Many Armenians around the world observe April 24 as marking the start
of their people’s genocide by the Turks during World War I. On that
day in Constantinople (now Istanbul) the government rounded up and
killed 250 intellectuals and Christian clergy, starting a round of
killings and deportations.

The army uprooted Armenians from their homes and forced them to march
for hundreds of miles, depriving them of food and water, to the desert
of what is now Syria. Armenians claim 1.5 million died. This event
has never been acknowledged by the Turkish government, which has long
sought to erase the area’s Christian (Greek, Armenian and Assyrian)
history including its people. The term "genocide" was invented to
describe the atrocity against the Armenians in 1915.

On April 23 Armenian Sisters Academy of Radnor had a planting ceremony
and special school assembly to commemorate the 95th anniversary of
the genocide.

The young children sang the Armenian national anthem (shown here)
and other songs.

Other students put on a short historical play about the ethnic
cleansing, all in Armenian. In this scene a starving mother gives
her son the last piece of bread, then passes on Armenian culture by
teaching him to read.

At the end priests and a minister from all five local Armenian
churches (from left, the Rev. L. Nishan Bakalian of Armenian Martyrs
Congregational Church in Havertown and Fathers Nerses Manoogian of St.

Gregory the Illuminator Armenian Apostolic Church in Philadelphia,
Armenag Bedrossian of St. Mark’s Armenian Catholic Church in Wynnewood,
Oshagian Gulgulian of St. Sahag and St. Mesrob Armenian Apostolic
Church also in Wynnewood and Hakob Gevorgyan of Holy Trinity Armenian
Apostolic Church in Cheltenham) sang a requiem service for the souls
of those who died in the massacre.

The next day there was an Armenian Genocide Walk at the steps of the
Philadelphia Museum of Art, and on Sunday evening there was another
commemoration, this time at St. Sahag and St. Mesrob, in the former
Clothier mansion off Wynnewood Road.

Armenia (Hayastan) is the world’s oldest Christian country, since 301.

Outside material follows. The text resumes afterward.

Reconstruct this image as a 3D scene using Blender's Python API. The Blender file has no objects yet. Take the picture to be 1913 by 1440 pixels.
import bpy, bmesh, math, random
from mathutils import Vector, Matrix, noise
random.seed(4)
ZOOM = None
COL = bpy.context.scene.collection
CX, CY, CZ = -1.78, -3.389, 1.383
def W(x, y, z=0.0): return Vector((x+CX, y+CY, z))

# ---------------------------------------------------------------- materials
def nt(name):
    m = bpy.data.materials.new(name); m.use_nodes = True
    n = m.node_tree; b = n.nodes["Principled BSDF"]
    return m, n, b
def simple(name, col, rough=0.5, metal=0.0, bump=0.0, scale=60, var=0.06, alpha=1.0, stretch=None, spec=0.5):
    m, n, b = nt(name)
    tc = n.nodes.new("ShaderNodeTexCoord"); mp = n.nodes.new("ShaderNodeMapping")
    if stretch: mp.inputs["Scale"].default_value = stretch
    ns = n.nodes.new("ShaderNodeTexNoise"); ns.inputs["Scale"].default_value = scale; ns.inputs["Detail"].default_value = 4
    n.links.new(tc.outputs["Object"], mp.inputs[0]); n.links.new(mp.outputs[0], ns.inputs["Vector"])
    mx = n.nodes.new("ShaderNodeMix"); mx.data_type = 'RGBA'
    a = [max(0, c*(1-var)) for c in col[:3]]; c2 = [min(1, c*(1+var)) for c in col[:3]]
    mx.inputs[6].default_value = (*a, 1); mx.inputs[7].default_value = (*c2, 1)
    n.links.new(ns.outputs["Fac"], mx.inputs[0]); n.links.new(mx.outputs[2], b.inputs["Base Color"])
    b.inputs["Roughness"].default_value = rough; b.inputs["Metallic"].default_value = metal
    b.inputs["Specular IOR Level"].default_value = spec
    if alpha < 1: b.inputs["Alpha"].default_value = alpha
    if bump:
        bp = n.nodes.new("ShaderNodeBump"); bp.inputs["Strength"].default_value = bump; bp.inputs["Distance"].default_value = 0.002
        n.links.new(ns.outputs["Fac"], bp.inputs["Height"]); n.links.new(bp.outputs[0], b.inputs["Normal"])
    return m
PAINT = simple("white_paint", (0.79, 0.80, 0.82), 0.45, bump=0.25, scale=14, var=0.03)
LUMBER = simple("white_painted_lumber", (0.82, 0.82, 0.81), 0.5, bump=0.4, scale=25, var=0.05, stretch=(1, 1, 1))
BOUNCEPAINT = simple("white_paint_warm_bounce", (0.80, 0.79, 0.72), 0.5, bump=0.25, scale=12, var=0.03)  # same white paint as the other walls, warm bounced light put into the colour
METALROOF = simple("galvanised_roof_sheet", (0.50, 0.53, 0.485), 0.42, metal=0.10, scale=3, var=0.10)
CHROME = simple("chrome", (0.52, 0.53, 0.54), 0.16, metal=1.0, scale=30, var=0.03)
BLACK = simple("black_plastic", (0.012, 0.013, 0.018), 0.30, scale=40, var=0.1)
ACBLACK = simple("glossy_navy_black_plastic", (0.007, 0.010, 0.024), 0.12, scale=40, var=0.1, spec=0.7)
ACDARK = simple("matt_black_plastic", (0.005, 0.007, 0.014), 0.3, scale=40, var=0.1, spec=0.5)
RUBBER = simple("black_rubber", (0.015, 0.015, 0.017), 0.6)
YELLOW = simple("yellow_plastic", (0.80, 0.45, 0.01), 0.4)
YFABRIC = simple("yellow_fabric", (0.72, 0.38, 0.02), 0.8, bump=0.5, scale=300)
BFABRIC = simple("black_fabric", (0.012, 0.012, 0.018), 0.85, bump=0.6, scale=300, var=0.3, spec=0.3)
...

The Armenian Apostolic Church belongs to the Oriental Orthodox
communion of churches; the Armenian Catholic Church under the Pope
(part of the Roman Catholic Church) is an 1742 offshoot to which
Radnor’s Armenian Sisters of the Immaculate Conception belong.

The pre-K-8 Montessori school serves the entire Armenian community
(non-Armenians are welcome) and has many Armenian Apostolic families.